To be done: Report only the number of lines that hold the word "False".

begin

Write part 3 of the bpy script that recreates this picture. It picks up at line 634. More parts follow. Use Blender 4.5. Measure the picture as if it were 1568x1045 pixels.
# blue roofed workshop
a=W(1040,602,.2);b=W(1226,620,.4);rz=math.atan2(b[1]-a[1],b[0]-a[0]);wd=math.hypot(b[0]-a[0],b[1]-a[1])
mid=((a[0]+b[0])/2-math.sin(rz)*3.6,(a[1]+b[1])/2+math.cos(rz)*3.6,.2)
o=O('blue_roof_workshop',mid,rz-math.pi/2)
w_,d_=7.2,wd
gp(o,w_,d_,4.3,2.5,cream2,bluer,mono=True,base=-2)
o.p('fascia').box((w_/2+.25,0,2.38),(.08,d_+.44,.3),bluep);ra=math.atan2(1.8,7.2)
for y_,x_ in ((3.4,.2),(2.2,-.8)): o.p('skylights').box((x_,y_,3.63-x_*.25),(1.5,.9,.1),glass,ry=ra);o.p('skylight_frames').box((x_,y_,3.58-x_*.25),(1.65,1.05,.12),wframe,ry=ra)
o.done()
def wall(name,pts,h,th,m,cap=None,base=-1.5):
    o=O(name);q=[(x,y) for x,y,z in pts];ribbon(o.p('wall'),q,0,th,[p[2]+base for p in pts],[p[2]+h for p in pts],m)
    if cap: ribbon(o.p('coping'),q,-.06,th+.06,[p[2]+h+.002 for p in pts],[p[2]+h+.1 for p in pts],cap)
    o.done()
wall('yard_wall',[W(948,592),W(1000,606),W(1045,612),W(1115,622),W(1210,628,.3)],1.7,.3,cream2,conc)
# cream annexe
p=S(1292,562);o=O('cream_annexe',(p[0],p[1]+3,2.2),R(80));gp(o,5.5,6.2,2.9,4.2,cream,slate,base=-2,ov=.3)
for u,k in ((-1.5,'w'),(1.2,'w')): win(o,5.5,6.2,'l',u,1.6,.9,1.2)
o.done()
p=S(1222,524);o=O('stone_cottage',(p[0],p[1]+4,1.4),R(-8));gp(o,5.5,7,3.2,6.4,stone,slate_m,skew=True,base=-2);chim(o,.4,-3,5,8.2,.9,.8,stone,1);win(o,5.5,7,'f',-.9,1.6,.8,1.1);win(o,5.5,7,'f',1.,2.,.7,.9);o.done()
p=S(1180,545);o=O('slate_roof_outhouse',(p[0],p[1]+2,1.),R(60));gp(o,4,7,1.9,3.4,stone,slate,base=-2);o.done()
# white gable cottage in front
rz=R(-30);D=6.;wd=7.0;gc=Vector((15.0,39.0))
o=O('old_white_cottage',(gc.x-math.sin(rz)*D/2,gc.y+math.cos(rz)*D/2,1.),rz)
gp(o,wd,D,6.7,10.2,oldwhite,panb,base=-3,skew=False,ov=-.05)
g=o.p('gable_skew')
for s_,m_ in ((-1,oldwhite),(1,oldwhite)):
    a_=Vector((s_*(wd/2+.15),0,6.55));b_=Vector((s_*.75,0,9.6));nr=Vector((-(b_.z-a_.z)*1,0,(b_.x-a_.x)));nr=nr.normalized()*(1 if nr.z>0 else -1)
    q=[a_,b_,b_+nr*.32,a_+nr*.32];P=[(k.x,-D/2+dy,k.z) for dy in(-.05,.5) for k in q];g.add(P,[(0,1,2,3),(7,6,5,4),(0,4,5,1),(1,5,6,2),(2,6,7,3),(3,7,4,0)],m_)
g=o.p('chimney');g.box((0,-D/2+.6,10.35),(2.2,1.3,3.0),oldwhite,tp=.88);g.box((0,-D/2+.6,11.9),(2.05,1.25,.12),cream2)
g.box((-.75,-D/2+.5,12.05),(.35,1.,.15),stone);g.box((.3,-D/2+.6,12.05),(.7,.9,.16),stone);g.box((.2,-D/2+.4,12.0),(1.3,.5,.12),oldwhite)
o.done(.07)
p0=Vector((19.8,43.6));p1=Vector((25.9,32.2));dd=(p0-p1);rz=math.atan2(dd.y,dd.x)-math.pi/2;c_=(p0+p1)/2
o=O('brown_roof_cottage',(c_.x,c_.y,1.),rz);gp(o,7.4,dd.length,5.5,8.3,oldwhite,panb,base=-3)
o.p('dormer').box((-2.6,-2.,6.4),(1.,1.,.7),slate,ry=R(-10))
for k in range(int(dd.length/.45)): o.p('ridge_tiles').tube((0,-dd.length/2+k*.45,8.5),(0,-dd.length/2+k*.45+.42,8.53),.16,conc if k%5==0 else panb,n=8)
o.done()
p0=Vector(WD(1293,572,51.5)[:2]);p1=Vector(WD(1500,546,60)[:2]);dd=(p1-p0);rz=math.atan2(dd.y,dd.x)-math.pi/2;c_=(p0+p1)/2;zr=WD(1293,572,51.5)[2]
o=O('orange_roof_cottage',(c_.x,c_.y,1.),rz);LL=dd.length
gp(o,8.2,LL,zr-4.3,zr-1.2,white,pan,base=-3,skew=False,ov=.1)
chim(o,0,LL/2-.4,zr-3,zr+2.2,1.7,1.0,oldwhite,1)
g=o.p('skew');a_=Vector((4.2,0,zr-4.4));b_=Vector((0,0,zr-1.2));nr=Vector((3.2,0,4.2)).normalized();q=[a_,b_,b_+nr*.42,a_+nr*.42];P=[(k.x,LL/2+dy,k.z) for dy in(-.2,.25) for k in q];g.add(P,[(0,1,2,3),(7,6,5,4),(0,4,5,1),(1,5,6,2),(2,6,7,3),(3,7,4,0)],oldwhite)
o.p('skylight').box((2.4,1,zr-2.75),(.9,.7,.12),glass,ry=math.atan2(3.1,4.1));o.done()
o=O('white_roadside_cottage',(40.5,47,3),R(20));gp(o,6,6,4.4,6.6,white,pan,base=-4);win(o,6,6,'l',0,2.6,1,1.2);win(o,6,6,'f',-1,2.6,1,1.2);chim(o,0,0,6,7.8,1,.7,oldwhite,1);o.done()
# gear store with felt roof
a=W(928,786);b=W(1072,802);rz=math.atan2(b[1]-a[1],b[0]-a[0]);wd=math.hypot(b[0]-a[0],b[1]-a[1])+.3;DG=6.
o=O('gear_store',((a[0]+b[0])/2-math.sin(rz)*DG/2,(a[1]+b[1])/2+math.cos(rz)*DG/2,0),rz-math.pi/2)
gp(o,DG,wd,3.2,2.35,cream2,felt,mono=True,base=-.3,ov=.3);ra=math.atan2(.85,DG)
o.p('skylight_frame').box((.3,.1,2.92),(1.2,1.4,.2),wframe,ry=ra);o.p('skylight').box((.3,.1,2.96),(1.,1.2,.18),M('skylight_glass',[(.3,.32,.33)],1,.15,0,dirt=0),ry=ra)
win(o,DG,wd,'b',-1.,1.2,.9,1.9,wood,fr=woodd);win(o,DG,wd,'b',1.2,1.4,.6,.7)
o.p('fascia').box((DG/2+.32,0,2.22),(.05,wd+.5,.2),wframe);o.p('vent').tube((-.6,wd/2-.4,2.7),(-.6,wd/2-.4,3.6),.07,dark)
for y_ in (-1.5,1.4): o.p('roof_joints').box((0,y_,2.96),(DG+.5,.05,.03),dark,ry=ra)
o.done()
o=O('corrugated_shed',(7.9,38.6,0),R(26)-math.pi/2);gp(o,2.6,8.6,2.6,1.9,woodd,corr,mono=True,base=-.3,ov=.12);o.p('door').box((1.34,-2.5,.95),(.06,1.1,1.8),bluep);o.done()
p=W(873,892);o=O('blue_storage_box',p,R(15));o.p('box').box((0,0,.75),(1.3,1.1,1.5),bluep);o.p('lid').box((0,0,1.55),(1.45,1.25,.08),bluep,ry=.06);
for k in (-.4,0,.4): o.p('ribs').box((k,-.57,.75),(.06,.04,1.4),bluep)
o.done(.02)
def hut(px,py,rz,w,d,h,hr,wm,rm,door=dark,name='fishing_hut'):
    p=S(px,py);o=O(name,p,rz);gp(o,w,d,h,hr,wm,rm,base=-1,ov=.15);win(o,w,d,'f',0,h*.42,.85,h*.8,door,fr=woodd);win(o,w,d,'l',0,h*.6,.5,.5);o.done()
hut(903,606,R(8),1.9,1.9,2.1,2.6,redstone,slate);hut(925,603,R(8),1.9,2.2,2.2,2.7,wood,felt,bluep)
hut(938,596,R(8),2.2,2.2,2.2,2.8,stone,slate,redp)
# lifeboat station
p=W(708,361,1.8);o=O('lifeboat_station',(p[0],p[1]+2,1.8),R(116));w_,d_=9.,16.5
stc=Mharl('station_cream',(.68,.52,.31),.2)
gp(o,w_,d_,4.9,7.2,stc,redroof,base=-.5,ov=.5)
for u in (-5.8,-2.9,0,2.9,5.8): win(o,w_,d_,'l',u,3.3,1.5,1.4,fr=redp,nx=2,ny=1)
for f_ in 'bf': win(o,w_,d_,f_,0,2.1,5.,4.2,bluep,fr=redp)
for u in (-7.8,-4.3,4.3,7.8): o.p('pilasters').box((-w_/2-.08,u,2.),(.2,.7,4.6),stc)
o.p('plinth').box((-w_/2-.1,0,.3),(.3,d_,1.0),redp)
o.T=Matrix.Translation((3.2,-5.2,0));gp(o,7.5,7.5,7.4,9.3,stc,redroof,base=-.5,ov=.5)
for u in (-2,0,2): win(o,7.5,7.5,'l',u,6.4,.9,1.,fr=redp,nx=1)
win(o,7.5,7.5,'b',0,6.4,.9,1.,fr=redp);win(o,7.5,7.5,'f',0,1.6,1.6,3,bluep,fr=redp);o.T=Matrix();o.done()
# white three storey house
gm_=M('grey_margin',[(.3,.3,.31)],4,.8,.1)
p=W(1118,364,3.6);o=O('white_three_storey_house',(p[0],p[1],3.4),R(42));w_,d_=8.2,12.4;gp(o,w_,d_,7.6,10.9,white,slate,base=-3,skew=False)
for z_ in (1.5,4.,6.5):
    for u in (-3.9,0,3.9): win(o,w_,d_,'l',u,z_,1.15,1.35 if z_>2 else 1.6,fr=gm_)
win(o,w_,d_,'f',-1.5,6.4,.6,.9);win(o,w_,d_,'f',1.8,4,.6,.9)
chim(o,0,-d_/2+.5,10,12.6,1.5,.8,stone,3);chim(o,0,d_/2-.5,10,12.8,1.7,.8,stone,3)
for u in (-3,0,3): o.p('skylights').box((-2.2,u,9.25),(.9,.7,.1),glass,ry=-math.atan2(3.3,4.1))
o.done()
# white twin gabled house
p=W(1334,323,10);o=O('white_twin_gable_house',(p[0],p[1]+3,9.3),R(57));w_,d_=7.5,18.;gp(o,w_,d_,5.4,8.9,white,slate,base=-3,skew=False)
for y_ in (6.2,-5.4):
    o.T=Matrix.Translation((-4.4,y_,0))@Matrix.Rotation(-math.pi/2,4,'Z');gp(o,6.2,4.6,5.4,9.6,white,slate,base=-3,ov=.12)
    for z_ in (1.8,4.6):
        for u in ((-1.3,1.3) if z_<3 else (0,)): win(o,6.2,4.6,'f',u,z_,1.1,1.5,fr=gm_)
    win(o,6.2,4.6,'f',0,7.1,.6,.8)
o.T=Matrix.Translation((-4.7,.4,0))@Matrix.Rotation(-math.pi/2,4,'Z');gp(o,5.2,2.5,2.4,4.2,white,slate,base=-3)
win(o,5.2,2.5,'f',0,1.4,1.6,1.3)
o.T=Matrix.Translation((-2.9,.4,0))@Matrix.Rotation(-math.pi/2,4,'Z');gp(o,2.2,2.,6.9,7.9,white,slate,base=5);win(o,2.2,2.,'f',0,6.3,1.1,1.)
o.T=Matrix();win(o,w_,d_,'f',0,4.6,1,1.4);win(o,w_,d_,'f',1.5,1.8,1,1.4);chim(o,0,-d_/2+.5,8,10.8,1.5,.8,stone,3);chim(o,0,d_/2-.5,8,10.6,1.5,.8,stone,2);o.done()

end

The completed task: 4